The Roadmap for Unification in Galaxy Group Selection. I. A Search for Extended X-ray Emission in the CNOC2 Survey

Finoguenov, A.; Saglia, R. P.; Connelly, J. L.; Parker, L. C.; Wilman, D. J.; Mulchaey, J. S.; Balogh, M. L.; Bower, R. G.; McGee, S. L.

Germany, United States, Canada, United Kingdom

Abstract

X-ray properties of galaxy groups can unlock some of the most challenging research topics in modern extragalactic astronomy: the growth of structure and its influence on galaxy formation. Only with the advent of the Chandra and XMM-Newton facilities have X-ray observations reached the depths required to address these questions in a satisfactory manner. Here we present an X-ray imaging study of two patches from the CNOC2 spectroscopic galaxy survey using combined Chandra and XMM-Newton data.

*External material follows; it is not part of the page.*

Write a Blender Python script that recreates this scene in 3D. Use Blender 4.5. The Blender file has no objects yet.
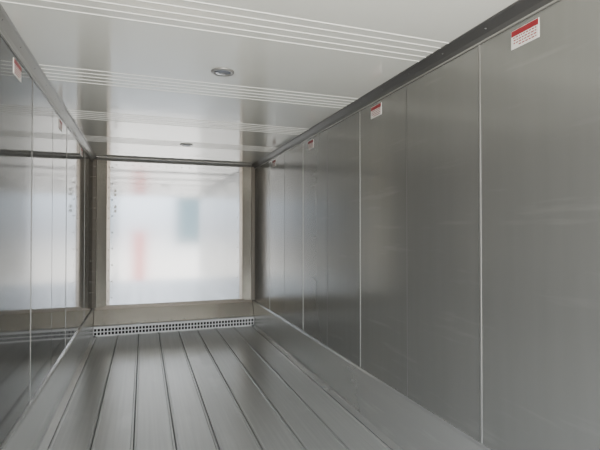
import bpy, bmesh, math, random
from mathutils import Vector
random.seed(3)
S=bpy.context.scene
XL,XR,YF,YB,ZC=-0.66,1.62,-0.35,6.9,2.47
XM=(XL+XR)/2

def link(o,parent=None):
    S.collection.objects.link(o)
    if parent: o.parent=parent
    return o
def empty(n):
    return link(bpy.data.objects.new(n,None))
def add_box(bm,x0,x1,y0,y1,z0,z1,mi=0):
    v=[bm.verts.new(p) for p in [(x0,y0,z0),(x1,y0,z0),(x1,y1,z0),(x0,y1,z0),(x0,y0,z1),(x1,y0,z1),(x1,y1,z1),(x0,y1,z1)]]
    for f in [(0,3,2,1),(4,5,6,7),(0,1,5,4),(1,2,6,5),(2,3,7,6),(3,0,4,7)]:
        fc=bm.faces.new([v[i] for i in f]); fc.material_index=mi
def extr(bm,prof,a,b,axis='y',mi=0,smooth=False):
    def P(p,t):
        return (p[0],t,p[1]) if axis=='y' else ((t,p[0],p[1]) if axis=='x' else (p[0],p[1],t))
    A=[bm.verts.new(P(p,a)) for p in prof]; B=[bm.verts.new(P(p,b)) for p in prof]
    n=len(prof)
    for i in range(n):
        f=bm.faces.new([A[i],A[(i+1)%n],B[(i+1)%n],B[i]]); f.material_index=mi; f.smooth=smooth
    for f in (bm.faces.new(A),bm.faces.new(B[::-1])): f.material_index=mi
def rivet(bm,c,r,n,mi=0):
    n=Vector(n).normalized(); c=Vector(c)
    u=n.orthogonal().normalized(); w=n.cross(u)
    top=bm.verts.new(c+n*r*0.5)
    rings=[]
    for (rr,h) in ((1,0),(0.75,0.35)):
        rings.append([bm.verts.new(c+(u*math.cos(a)+w*math.sin(a))*r*rr+n*r*h) for a in [i*math.pi/4 for i in range(8)]])
    for i in range(8):
        j=(i+1)%8
        f=bm.faces.new([rings[0][i],rings[0][j],rings[1][j],rings[1][i]]); f.material_index=mi; f.smooth=True
        f=bm.faces.new([rings[1][i],rings[1][j],top]); f.material_index=mi; f.smooth=True
def finish(bm,name,mats,parent=None,bevel=0):
    bmesh.ops.recalc_face_normals(bm,faces=bm.faces)
    me=bpy.data.meshes.new(name); bm.to_mesh(me); bm.free()
    for m in mats: me.materials.append(m)
    o=link(bpy.data.objects.new(name,me),parent)
    if bevel:
        b=o.modifiers.new('bev','BEVEL'); b.width=bevel; b.segments=2; b.limit_method='ANGLE'
    return o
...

A state of the art extended source finding algorithm has been applied, and the resultant source catalog, including redshifts from a spectroscopic follow-up program, is presented. The total number of spectroscopically identified groups is 25 spanning a redshift range 0.04-0.79. Approximately 50% of CNOC2 spectroscopically selected groups in the deeper X-ray (RA14h) field are likely X-ray detections, compared to 20% in the shallower (RA21h) field. Statistical modeling shows that this is consistent with expectations, assuming an expected evolution of the LX -M relation. A significant detection of a stacked shear signal for both spectroscopic and X-ray groups indicates that both samples contain real groups of about the expected mass. We conclude that the current area and depth of X-ray and spectroscopic facilities provide a unique window of opportunity at z ~ 0.4 to test the X-ray appearance of galaxy groups selected in various ways. There is at present no evidence that the correlation between X-ray luminosity and velocity dispersion evolves significantly with redshift, which implies that catalogs based on either method can be fairly compared and modeled.

Based on observations with the ESA/NASA XMM-Newton science mission; the European Southern Observatory, Chile; NASA/ESA Chandra X-ray Observatory.